The Spectator

The Rover scandal

The lives of workers and shareholders have been blighted by the Labour government

issue 23 April 2005

When Tony Blair made Stephen Byers Secretary of State for Trade and Industry, it is now clear that he was entrusting that office to the most incompetent, the most cynical and the most financially illiterate Cabinet minister of the last 20 years. This spring the last British-owned volume car manufacturer has been brought to its knees in humiliating circumstances. Five thousand employees of MG Rover are shortly to come on the job market. They will probably be joined by a further 20,000 workers also in the Midlands automotive trades, whose firms are owed hundreds of millions by the expiring company. If they fail soon to find new employment, let us hope that they join forces, on a no-win no-fee basis, with the 55,000 defrauded Railtrack shareholders still pursuing Mr Byers in the High Court for misfeasance of public office, and the destruction of £1.5 billion of value in the company in which they had invested. In each case the lives of workers and shareholders have been blighted by the Labour government: not just by a minister who relentlessly put spin before business sense, but also by the frank incomprehension and dislike of capitalism that is endemic in Labour.

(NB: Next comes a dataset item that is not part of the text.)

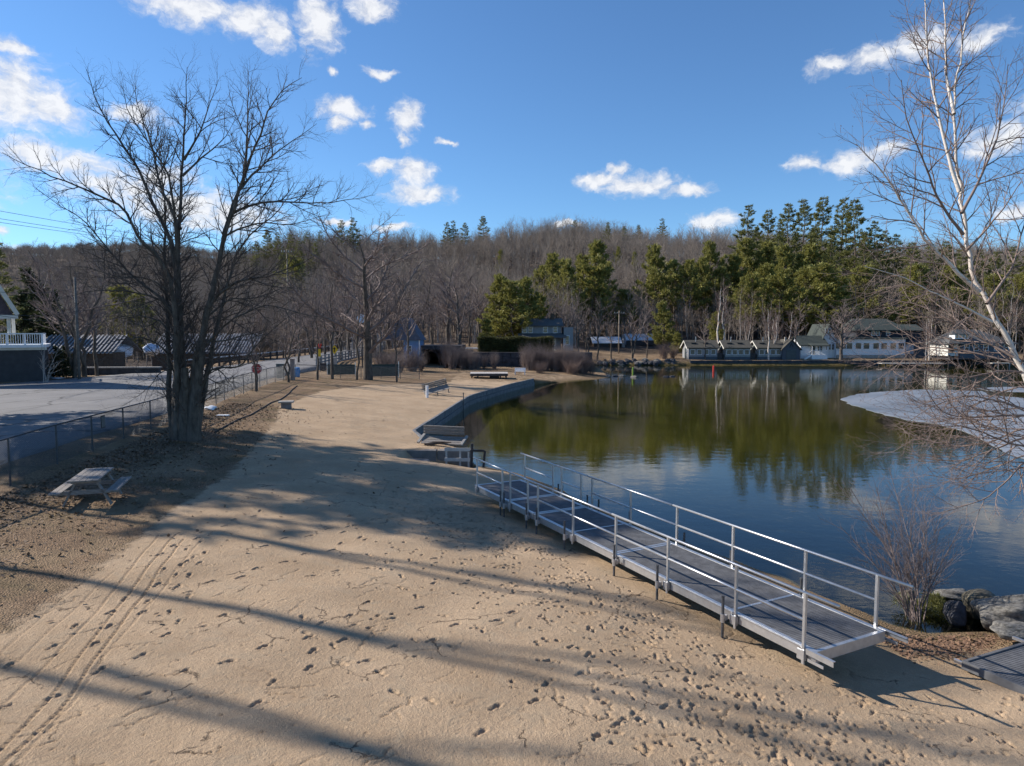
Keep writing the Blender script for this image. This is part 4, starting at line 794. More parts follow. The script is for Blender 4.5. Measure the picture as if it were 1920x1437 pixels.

In the case of Railtrack, Mr Byers decided to ‘take back the track’ — to renationalise the railways — not because that was in the interest of railway passengers or the taxpayer. Commuters will remember that performance declined catastrophically after his intervention, while subsidy levels soared. Mr Byers destroyed Railtrack because he was anxious for acclaim on the Labour backbenches, and thought it would play well with those who disapproved of railway privatisation. The more closely one examines his motives in 2000, when he played his part in the sale of Rover, the clearer it is that he was actuated by the same kind of disastrous, short-term political considerations.